Когда возник вопрос о преобразовании первой палаты в палату господ, я получил следующее уведомление от Мантейфеля, помеченное 20 апреля 1852 г.:

«Бунзен все более и более разжигает у короля страсть к пэрии. Он утверждает, будто крупнейшие государственные люди Англии полагают, что в ближайшие годы континент распадется на два лагеря: а) протестантские государства с конституционной системой, опирающейся на столпы аристократии; б) католическо-иезуитско-демократическо-абсолютистские государства. К последней категории он относит Австрию, Францию и Россию. Я считаю это совершенно ошибочным. Никаких таких категорий нет. Каждое государство имеет свой собственный ход развития. Фридрих-Вильгельм I не был ни католиком, ни демократом, но все же был абсолютным монархом. Но подобные вещи производят большое впечатление на е[го] в[еличество]. Конституционную систему, провозглашающую господство большинства, я считаю не чем иным, как протестантской».
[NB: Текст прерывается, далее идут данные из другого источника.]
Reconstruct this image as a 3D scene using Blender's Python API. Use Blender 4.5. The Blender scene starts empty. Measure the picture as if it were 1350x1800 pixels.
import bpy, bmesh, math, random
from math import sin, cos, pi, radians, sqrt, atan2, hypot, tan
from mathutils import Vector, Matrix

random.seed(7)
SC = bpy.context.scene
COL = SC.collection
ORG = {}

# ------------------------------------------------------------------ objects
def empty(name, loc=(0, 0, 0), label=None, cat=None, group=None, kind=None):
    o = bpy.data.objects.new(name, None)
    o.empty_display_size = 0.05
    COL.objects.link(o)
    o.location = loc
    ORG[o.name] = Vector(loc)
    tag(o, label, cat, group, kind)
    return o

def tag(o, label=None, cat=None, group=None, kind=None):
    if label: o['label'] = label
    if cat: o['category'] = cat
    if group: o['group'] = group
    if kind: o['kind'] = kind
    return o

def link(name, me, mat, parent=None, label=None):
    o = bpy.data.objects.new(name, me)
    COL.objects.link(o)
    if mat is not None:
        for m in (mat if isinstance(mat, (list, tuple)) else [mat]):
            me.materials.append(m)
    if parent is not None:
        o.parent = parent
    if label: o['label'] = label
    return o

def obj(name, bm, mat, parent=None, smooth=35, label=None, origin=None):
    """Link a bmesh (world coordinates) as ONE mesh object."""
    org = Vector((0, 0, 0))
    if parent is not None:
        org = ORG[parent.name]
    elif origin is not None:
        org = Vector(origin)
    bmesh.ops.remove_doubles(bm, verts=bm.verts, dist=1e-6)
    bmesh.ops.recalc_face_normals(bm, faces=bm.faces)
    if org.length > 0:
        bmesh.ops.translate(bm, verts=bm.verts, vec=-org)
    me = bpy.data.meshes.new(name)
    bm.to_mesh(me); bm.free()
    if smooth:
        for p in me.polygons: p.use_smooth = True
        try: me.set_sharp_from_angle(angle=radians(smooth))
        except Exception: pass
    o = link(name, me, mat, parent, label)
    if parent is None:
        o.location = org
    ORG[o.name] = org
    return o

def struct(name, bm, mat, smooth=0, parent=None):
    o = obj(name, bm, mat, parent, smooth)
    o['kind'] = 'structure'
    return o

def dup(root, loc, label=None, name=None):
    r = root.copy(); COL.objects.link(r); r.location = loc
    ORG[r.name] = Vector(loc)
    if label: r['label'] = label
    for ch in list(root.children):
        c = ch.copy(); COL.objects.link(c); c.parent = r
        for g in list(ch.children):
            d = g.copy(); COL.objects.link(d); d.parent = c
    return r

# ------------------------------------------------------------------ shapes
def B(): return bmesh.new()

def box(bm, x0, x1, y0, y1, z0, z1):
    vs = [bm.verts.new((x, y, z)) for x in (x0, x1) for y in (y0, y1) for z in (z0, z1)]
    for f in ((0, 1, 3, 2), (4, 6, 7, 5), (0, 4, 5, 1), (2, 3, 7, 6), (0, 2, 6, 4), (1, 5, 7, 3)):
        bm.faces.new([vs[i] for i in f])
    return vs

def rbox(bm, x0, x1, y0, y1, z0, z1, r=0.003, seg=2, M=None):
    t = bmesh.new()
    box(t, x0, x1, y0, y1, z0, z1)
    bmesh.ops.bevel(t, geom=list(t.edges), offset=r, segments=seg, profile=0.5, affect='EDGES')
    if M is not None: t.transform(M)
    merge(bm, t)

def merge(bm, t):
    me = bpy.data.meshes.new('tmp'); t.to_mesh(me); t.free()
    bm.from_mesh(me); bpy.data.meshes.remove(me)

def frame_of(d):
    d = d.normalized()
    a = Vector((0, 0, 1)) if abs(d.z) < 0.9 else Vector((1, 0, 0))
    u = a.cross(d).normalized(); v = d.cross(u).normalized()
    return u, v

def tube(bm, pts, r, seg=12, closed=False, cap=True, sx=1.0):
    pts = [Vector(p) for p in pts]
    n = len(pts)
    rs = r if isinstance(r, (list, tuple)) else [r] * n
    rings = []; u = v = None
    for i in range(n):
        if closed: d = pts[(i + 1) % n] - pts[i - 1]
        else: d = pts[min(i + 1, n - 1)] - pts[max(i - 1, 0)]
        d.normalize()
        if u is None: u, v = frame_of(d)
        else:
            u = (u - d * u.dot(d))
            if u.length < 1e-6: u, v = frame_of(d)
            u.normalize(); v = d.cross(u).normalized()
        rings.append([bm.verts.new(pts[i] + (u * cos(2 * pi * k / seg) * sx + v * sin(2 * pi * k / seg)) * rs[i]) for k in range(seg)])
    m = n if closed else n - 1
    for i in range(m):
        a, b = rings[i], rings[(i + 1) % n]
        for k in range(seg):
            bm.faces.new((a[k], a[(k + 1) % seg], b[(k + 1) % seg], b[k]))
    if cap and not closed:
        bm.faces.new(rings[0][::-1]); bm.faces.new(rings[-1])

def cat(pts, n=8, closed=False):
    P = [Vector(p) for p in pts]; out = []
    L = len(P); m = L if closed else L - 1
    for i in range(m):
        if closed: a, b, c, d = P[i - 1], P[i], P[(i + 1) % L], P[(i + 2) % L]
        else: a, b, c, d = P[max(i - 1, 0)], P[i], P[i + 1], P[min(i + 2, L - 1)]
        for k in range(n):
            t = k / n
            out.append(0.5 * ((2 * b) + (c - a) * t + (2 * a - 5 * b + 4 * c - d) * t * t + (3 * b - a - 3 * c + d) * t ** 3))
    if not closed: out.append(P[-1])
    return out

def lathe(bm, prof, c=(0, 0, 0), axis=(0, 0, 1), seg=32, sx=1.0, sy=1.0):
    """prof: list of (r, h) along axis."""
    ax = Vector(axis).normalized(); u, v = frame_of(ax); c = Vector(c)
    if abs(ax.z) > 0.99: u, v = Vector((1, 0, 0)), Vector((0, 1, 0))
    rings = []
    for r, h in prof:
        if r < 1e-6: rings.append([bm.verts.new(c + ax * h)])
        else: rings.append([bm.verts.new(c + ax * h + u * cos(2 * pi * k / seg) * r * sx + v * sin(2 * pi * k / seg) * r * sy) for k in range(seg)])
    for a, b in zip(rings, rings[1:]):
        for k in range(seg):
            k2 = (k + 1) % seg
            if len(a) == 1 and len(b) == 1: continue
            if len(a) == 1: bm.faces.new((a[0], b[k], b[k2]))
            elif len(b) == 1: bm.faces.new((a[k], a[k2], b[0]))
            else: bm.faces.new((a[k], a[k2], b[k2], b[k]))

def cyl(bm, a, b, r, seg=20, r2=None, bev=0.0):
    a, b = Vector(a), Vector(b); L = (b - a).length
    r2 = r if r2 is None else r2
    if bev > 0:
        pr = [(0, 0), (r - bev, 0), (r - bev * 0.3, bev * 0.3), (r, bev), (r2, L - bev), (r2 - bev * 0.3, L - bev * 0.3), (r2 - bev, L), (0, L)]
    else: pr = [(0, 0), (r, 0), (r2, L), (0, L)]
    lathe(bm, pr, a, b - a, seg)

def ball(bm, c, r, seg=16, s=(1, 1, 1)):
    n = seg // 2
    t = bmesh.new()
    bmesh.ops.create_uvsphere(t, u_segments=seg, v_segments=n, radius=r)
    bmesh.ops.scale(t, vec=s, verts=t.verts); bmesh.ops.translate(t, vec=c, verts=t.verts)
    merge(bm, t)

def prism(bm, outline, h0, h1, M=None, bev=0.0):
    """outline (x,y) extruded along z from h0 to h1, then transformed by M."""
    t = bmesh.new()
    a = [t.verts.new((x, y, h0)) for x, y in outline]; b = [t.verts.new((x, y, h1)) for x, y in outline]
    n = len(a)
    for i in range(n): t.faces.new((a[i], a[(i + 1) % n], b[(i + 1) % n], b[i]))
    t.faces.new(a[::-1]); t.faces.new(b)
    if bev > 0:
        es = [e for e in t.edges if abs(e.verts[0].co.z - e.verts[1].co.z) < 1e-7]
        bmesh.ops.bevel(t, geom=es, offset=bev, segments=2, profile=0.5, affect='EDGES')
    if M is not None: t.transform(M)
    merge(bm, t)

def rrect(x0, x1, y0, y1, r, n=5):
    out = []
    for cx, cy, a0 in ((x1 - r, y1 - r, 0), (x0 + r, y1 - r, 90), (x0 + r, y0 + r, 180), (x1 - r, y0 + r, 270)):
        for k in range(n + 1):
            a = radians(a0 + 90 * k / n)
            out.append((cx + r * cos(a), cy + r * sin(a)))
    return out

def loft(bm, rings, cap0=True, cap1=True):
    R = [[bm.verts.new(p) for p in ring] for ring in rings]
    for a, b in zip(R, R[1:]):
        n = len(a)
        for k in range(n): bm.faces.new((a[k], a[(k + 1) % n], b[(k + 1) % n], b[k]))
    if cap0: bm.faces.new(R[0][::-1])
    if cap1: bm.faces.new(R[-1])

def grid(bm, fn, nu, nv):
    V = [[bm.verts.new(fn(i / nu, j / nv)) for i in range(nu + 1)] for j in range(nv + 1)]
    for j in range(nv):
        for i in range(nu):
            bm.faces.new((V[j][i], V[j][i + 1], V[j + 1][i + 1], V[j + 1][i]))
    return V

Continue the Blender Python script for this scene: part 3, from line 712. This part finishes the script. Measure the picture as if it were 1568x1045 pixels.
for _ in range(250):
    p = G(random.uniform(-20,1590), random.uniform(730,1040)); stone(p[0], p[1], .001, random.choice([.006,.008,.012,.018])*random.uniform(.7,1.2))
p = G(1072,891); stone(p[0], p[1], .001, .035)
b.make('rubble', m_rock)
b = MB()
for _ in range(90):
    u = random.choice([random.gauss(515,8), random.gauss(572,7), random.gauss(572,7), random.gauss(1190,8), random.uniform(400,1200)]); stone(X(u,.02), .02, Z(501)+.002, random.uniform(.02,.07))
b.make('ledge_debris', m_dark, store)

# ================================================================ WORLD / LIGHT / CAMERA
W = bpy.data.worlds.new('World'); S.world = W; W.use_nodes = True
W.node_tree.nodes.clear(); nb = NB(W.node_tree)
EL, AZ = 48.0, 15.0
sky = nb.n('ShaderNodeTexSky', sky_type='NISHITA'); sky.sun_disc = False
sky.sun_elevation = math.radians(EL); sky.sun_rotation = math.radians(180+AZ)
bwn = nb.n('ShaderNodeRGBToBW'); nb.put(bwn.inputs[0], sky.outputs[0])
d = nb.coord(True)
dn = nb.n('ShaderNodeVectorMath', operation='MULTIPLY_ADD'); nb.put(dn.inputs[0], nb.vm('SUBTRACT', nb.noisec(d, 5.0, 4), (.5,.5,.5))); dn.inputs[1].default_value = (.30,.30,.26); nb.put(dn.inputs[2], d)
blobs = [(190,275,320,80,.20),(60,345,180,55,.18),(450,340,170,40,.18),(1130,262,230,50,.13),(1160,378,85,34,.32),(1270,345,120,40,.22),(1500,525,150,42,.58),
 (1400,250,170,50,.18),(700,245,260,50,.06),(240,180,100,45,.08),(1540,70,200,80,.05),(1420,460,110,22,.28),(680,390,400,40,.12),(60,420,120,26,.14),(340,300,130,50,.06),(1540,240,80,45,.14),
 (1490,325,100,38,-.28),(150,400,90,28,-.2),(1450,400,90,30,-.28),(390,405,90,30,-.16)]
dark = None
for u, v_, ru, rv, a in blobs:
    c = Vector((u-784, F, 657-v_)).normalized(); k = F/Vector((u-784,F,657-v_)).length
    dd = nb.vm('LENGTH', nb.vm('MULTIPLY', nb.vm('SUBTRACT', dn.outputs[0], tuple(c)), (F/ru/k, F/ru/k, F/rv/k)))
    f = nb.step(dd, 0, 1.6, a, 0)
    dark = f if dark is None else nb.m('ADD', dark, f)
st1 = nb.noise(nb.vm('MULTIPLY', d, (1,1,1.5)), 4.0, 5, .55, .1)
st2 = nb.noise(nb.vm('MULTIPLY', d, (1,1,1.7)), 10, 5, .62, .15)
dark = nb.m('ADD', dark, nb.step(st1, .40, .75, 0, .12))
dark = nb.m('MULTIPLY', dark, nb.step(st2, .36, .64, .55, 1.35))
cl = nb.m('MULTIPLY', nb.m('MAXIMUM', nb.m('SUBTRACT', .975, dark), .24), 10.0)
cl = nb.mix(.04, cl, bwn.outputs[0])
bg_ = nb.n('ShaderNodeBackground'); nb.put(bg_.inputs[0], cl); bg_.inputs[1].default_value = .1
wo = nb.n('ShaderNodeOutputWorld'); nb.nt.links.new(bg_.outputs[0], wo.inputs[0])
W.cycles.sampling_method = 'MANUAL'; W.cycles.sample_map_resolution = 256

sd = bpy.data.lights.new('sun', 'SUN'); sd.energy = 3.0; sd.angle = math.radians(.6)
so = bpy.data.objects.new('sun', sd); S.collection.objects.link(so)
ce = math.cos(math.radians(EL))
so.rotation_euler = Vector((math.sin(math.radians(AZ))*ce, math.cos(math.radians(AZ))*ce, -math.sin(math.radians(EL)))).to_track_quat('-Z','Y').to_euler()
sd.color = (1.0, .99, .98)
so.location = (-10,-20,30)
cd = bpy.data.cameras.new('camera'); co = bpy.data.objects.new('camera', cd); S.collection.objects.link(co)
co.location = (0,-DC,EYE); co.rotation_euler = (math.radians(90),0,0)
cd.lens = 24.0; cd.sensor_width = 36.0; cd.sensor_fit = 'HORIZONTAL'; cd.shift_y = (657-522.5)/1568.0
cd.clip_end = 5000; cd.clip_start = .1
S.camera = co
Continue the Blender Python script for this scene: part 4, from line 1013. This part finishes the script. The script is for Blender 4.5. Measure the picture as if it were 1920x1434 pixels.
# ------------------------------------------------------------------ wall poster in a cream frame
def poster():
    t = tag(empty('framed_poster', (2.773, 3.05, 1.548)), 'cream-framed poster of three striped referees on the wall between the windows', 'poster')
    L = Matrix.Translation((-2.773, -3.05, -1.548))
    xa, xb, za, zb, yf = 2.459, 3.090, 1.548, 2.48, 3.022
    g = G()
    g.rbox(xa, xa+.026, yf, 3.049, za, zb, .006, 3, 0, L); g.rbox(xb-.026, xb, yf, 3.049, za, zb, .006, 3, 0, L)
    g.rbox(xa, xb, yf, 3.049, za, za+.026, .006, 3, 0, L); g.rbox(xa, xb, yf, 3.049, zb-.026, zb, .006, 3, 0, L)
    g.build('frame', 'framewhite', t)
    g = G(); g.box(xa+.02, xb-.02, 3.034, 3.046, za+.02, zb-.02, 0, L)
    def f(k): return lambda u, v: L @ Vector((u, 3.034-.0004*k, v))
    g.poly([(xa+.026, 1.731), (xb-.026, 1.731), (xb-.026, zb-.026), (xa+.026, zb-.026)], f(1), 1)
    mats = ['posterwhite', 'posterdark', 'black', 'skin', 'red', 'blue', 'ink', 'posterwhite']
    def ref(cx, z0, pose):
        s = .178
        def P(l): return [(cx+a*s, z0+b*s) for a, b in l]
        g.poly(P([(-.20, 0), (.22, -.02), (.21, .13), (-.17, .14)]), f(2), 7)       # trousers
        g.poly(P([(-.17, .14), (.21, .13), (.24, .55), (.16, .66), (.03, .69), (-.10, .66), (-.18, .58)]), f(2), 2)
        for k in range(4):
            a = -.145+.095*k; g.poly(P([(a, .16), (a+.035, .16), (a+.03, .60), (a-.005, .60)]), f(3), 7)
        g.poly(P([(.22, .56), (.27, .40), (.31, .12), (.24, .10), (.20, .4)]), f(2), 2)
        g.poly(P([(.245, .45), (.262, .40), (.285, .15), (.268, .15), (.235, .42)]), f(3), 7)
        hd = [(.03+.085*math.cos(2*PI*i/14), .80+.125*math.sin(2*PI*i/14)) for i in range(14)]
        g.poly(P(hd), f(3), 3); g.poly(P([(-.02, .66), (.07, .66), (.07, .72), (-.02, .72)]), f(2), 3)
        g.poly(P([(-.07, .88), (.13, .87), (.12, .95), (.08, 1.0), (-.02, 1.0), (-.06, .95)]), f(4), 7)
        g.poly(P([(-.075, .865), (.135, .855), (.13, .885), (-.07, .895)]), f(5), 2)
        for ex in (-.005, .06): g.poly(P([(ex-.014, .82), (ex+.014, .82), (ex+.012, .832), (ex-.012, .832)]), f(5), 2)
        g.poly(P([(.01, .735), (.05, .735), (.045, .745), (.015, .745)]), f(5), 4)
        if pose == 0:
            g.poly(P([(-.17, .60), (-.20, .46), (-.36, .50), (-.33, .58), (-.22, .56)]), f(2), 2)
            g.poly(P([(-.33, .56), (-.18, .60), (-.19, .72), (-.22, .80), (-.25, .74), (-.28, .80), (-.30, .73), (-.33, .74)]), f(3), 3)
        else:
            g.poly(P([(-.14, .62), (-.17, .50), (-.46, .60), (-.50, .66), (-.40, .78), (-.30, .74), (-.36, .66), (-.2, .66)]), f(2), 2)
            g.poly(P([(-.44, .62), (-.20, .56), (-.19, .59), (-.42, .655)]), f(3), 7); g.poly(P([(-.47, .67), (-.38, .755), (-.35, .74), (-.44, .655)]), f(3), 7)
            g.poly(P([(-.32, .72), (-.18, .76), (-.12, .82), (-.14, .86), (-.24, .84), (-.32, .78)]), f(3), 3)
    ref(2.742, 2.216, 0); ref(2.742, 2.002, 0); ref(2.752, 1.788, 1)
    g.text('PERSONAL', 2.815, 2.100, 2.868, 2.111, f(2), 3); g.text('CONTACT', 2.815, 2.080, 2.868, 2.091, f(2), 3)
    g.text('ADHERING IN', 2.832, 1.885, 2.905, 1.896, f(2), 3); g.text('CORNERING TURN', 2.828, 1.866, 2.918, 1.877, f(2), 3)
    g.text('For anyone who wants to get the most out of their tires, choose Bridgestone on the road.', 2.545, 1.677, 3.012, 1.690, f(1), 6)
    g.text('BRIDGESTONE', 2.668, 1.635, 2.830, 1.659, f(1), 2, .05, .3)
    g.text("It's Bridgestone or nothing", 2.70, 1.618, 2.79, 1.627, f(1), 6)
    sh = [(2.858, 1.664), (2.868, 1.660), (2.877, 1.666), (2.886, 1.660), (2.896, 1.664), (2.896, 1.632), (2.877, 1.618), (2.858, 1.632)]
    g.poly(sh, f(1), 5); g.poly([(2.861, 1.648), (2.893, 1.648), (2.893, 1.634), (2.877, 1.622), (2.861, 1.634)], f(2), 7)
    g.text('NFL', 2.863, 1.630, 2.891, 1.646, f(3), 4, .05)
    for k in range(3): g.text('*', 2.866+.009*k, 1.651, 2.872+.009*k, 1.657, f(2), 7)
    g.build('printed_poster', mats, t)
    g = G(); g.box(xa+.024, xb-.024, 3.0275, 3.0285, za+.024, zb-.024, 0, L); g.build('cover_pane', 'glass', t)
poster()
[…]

На следующий день, 21 апреля, король писал мне:

«Шарлоттенбург, 21 апреля 1852 г.

Напоминаю вам, дорогой Бисмарк, что я рассчитываю на вас и на вашу помощь при прениях, предстоящих во второй палате относительно организации первой. Тем более, что я узнал, к сожалению, из достовернейшего источника, о грязных интригах, затеваемых сообща паршивыми овцами из правой и смердящими козлищами из левой, сознательно (?) или бессознательно (?) объединившимися для того, чтобы расстроить мои планы. Это – зрелище печальное при всех обстоятельствах, до того печальное, что «хоть волосы на себе рви», и все это на почве так дорого обошедшейся нам машины лжи французского конституционализма. Да исправит это Господь! Аминь.

Фридрих-Вильгельм».

Я написал генералу Герлаху, что я один из самых молодых среди этой группы людей. Если бы желания его величества были мне известны раньше, то, может быть, я и сумел бы оказать некоторое влияние; но прямое выполнение мною в Берлине распоряжения короля и защита его в консервативной партии обеих палат с тем, чтобы в краткий срок, в какие-нибудь два дня, пустить в ход свое влияние только в качестве королевского уполномоченного, защищающего не свои собственные взгляды, подорвали бы мое положение в парламенте, а оно может пригодиться королю и его правительству при разрешении других вопросов. Поэтому я запросил, нельзя ли мне уклониться от участия в ландтаге под предлогом исполнения возложенного на меня королем поручения о ведении переговоров с принцем Августенбургским. Я получил по телеграфу ответ – не ссылаться на августенбургское дело, а немедленно ехать в Берлин, куда я и отправился 26 апреля. Между тем в Берлине стараниями консервативной партии было принято решение, противоречившее намерениям короля; тем самым кампания, предпринятая его величеством, казалась проигранной. Явившись 27-го к генералу фон Герлаху в занимаемый им флигель в Шарлоттенбургском дворце, близ гауптвахты, я узнал от него, что король гневается на меня за то, что я не сразу выехал, считая, что если бы я тотчас же появился, то мог бы предотвратить это решение. Герлах пошел доложить обо мне королю, долго не возвращался и, наконец, пришел с ответом, что его величество не желает меня видеть, но чтобы я подождал. Противоречивое приказание прекрасно характеризовало короля: он сердит был на меня и хотел показать это отказом в аудиенции, но в то же время стремился обнадежить меня, что я могу в скором времени снова рассчитывать на его благоволение. Это был своего рода педагогический прием, подобно тому как в школе сначала выгоняют ученика из класса, а затем снова впускают. Я оказался как бы интернированным в Шарлоттенбургском дворце – положение, облегчавшееся тем, что мне подали хороший, изящно сервированный завтрак. Вне Берлина, в особенности же в Потсдаме и Шарлоттенбурге, король жил, как grand seigneur [вельможа] в своем поместье. Посетителя всегда угощали в замке всем, чем угодно в положенный час, а при желании – и в любое время. Хозяйство велось, правда, не на русскую ногу, но по нашим понятиям все было, безусловно, изысканно, всего было в изобилии, хотя ни в чем не замечалось расточительности.